◆ **Short exercise**:
All entries should be output exactly as they stand.

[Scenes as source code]

• • •

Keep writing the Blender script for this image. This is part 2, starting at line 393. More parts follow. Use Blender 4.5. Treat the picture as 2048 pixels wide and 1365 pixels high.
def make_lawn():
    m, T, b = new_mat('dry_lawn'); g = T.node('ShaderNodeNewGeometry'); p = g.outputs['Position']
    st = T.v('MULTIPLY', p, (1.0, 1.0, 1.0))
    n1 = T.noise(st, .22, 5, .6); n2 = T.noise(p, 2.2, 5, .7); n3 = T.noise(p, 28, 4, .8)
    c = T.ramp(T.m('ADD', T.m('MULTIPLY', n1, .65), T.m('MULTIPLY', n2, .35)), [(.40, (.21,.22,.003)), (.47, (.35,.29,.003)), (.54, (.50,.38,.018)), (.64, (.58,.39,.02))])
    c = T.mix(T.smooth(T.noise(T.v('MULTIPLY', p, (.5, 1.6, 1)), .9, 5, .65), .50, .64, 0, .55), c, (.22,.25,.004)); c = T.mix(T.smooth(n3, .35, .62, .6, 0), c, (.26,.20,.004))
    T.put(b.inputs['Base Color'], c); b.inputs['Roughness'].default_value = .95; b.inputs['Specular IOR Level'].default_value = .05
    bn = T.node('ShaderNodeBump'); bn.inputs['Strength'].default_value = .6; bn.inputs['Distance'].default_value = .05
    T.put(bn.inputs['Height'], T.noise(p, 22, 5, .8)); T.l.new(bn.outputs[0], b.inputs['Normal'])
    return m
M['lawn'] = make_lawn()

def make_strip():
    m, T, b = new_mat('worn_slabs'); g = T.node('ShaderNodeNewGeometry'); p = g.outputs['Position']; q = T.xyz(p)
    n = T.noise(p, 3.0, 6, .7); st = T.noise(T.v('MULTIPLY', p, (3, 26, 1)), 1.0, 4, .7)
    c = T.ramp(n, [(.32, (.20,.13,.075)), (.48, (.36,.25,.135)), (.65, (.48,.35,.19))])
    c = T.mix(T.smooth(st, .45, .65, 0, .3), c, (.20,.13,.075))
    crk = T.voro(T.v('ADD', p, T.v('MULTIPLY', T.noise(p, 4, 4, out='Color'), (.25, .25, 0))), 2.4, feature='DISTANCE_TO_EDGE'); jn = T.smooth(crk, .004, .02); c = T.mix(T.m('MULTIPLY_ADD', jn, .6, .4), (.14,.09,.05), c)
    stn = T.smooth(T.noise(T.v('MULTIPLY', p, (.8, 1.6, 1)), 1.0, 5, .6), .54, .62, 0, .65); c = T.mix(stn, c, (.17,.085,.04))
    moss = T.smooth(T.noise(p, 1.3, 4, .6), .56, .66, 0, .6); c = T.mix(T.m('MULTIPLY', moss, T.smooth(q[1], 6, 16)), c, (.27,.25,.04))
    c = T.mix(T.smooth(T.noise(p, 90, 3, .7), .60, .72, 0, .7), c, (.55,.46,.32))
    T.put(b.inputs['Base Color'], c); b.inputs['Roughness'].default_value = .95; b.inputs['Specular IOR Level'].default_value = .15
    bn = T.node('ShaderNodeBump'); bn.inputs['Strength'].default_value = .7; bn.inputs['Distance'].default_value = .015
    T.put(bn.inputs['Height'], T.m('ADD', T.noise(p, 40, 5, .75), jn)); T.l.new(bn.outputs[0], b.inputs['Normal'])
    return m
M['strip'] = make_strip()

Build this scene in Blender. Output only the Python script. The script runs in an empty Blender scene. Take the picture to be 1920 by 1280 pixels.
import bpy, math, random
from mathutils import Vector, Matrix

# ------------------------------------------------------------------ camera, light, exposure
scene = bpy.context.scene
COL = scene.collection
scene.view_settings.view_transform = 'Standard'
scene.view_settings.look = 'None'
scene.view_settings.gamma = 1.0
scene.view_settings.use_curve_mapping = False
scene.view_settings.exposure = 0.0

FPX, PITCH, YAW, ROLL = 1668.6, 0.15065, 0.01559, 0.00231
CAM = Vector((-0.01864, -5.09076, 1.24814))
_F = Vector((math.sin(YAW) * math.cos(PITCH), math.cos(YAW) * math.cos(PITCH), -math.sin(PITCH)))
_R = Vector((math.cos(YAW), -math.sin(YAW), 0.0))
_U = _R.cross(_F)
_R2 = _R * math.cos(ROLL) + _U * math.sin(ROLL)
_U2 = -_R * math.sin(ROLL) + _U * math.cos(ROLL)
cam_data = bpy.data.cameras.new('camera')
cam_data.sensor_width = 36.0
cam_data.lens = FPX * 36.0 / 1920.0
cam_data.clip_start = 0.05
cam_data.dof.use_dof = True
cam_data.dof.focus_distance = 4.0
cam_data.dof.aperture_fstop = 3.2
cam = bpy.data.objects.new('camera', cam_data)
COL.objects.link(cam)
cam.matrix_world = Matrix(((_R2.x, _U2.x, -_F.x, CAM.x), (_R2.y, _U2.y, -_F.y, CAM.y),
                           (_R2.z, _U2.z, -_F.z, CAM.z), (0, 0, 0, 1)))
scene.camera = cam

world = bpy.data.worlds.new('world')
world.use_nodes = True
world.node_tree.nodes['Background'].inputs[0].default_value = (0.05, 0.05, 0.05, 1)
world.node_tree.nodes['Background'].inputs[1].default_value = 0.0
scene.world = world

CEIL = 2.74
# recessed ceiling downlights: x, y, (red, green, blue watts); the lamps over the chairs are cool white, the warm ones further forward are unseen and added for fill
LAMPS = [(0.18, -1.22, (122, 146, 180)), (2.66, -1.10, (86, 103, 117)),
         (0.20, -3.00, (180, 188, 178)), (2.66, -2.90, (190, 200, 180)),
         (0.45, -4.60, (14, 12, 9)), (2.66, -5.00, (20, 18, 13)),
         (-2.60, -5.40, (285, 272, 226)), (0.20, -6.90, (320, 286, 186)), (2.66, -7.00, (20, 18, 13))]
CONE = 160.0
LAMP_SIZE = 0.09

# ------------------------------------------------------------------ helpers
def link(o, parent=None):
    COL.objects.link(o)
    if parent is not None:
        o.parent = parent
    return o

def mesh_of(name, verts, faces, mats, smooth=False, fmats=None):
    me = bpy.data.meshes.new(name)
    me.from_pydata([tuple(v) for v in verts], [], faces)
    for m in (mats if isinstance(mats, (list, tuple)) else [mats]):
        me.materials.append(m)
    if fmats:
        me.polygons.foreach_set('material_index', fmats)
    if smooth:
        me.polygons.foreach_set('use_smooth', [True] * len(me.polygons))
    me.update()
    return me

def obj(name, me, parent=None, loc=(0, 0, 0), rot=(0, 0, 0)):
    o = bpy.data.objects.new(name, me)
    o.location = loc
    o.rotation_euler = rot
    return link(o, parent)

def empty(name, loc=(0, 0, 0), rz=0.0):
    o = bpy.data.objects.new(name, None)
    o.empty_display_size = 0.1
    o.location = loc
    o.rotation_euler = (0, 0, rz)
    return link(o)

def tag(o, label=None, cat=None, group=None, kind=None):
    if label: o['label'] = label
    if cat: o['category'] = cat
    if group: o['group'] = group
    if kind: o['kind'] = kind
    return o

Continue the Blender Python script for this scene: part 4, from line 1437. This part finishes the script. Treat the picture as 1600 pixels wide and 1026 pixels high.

• • •

◆ **Written response**:
Keep writing the Blender script for this image. This is part 2, starting at line 393. More parts follow. Use Blender 4.5. Treat the picture as 2048 pixels wide and 1365 pixels high.
def make_lawn():
    m, T, b = new_mat('dry_lawn'); g = T.node('ShaderNodeNewGeometry'); p = g.outputs['Position']
    st = T.v('MULTIPLY', p, (1.0, 1.0, 1.0))
    n1 = T.noise(st, .22, 5, .6); n2 = T.noise(p, 2.2, 5, .7); n3 = T.noise(p, 28, 4, .8)
    c = T.ramp(T.m('ADD', T.m('MULTIPLY', n1, .65), T.m('MULTIPLY', n2, .35)), [(.40, (.21,.22,.003)), (.47, (.35,.29,.003)), (.54, (.50,.38,.018)), (.64, (.58,.39,.02))])
    c = T.mix(T.smooth(T.noise(T.v('MULTIPLY', p, (.5, 1.6, 1)), .9, 5, .65), .50, .64, 0, .55), c, (.22,.25,.004)); c = T.mix(T.smooth(n3, .35, .62, .6, 0), c, (.26,.20,.004))
    T.put(b.inputs['Base Color'], c); b.inputs['Roughness'].default_value = .95; b.inputs['Specular IOR Level'].default_value = .05
    bn = T.node('ShaderNodeBump'); bn.inputs['Strength'].default_value = .6; bn.inputs['Distance'].default_value = .05
    T.put(bn.inputs['Height'], T.noise(p, 22, 5, .8)); T.l.new(bn.outputs[0], b.inputs['Normal'])
    return m
M['lawn'] = make_lawn()

def make_strip():
    m, T, b = new_mat('worn_slabs'); g = T.node('ShaderNodeNewGeometry'); p = g.outputs['Position']; q = T.xyz(p)
    n = T.noise(p, 3.0, 6, .7); st = T.noise(T.v('MULTIPLY', p, (3, 26, 1)), 1.0, 4, .7)
    c = T.ramp(n, [(.32, (.20,.13,.075)), (.48, (.36,.25,.135)), (.65, (.48,.35,.19))])
    c = T.mix(T.smooth(st, .45, .65, 0, .3), c, (.20,.13,.075))
    crk = T.voro(T.v('ADD', p, T.v('MULTIPLY', T.noise(p, 4, 4, out='Color'), (.25, .25, 0))), 2.4, feature='DISTANCE_TO_EDGE'); jn = T.smooth(crk, .004, .02); c = T.mix(T.m('MULTIPLY_ADD', jn, .6, .4), (.14,.09,.05), c)
    stn = T.smooth(T.noise(T.v('MULTIPLY', p, (.8, 1.6, 1)), 1.0, 5, .6), .54, .62, 0, .65); c = T.mix(stn, c, (.17,.085,.04))
    moss = T.smooth(T.noise(p, 1.3, 4, .6), .56, .66, 0, .6); c = T.mix(T.m('MULTIPLY', moss, T.smooth(q[1], 6, 16)), c, (.27,.25,.04))
    c = T.mix(T.smooth(T.noise(p, 90, 3, .7), .60, .72, 0, .7), c, (.55,.46,.32))
    T.put(b.inputs['Base Color'], c); b.inputs['Roughness'].default_value = .95; b.inputs['Specular IOR Level'].default_value = .15
    bn = T.node('ShaderNodeBump'); bn.inputs['Strength'].default_value = .7; bn.inputs['Distance'].default_value = .015
    T.put(bn.inputs['Height'], T.m('ADD', T.noise(p, 40, 5, .75), jn)); T.l.new(bn.outputs[0], b.inputs['Normal'])
    return m
M['strip'] = make_strip()

Build this scene in Blender. Output only the Python script. The script runs in an empty Blender scene. Take the picture to be 1920 by 1280 pixels.
import bpy, math, random
from mathutils import Vector, Matrix

# ------------------------------------------------------------------ camera, light, exposure
scene = bpy.context.scene
COL = scene.collection
scene.view_settings.view_transform = 'Standard'
scene.view_settings.look = 'None'
scene.view_settings.gamma = 1.0
scene.view_settings.use_curve_mapping = False
scene.view_settings.exposure = 0.0

FPX, PITCH, YAW, ROLL = 1668.6, 0.15065, 0.01559, 0.00231
CAM = Vector((-0.01864, -5.09076, 1.24814))
_F = Vector((math.sin(YAW) * math.cos(PITCH), math.cos(YAW) * math.cos(PITCH), -math.sin(PITCH)))
_R = Vector((math.cos(YAW), -math.sin(YAW), 0.0))
_U = _R.cross(_F)
_R2 = _R * math.cos(ROLL) + _U * math.sin(ROLL)
_U2 = -_R * math.sin(ROLL) + _U * math.cos(ROLL)
cam_data = bpy.data.cameras.new('camera')
cam_data.sensor_width = 36.0
cam_data.lens = FPX * 36.0 / 1920.0
cam_data.clip_start = 0.05
cam_data.dof.use_dof = True
cam_data.dof.focus_distance = 4.0
cam_data.dof.aperture_fstop = 3.2
cam = bpy.data.objects.new('camera', cam_data)
COL.objects.link(cam)
cam.matrix_world = Matrix(((_R2.x, _U2.x, -_F.x, CAM.x), (_R2.y, _U2.y, -_F.y, CAM.y),
                           (_R2.z, _U2.z, -_F.z, CAM.z), (0, 0, 0, 1)))
scene.camera = cam

world = bpy.data.worlds.new('world')
world.use_nodes = True
world.node_tree.nodes['Background'].inputs[0].default_value = (0.05, 0.05, 0.05, 1)
world.node_tree.nodes['Background'].inputs[1].default_value = 0.0
scene.world = world

CEIL = 2.74
# recessed ceiling downlights: x, y, (red, green, blue watts); the lamps over the chairs are cool white, the warm ones further forward are unseen and added for fill
LAMPS = [(0.18, -1.22, (122, 146, 180)), (2.66, -1.10, (86, 103, 117)),
         (0.20, -3.00, (180, 188, 178)), (2.66, -2.90, (190, 200, 180)),
         (0.45, -4.60, (14, 12, 9)), (2.66, -5.00, (20, 18, 13)),
         (-2.60, -5.40, (285, 272, 226)), (0.20, -6.90, (320, 286, 186)), (2.66, -7.00, (20, 18, 13))]
CONE = 160.0
LAMP_SIZE = 0.09

# ------------------------------------------------------------------ helpers
def link(o, parent=None):
    COL.objects.link(o)
    if parent is not None:
        o.parent = parent
    return o

def mesh_of(name, verts, faces, mats, smooth=False, fmats=None):
    me = bpy.data.meshes.new(name)
    me.from_pydata([tuple(v) for v in verts], [], faces)
    for m in (mats if isinstance(mats, (list, tuple)) else [mats]):
        me.materials.append(m)
    if fmats:
        me.polygons.foreach_set('material_index', fmats)
    if smooth:
        me.polygons.foreach_set('use_smooth', [True] * len(me.polygons))
    me.update()
    return me

def obj(name, me, parent=None, loc=(0, 0, 0), rot=(0, 0, 0)):
    o = bpy.data.objects.new(name, me)
    o.location = loc
    o.rotation_euler = rot
    return link(o, parent)

def empty(name, loc=(0, 0, 0), rz=0.0):
    o = bpy.data.objects.new(name, None)
    o.empty_display_size = 0.1
    o.location = loc
    o.rotation_euler = (0, 0, rz)
    return link(o)

def tag(o, label=None, cat=None, group=None, kind=None):
    if label: o['label'] = label
    if cat: o['category'] = cat
    if group: o['group'] = group
    if kind: o['kind'] = kind
    return o

Continue the Blender Python script for this scene: part 4, from line 1437. This part finishes the script. Treat the picture as 1600 pixels wide and 1026 pixels high.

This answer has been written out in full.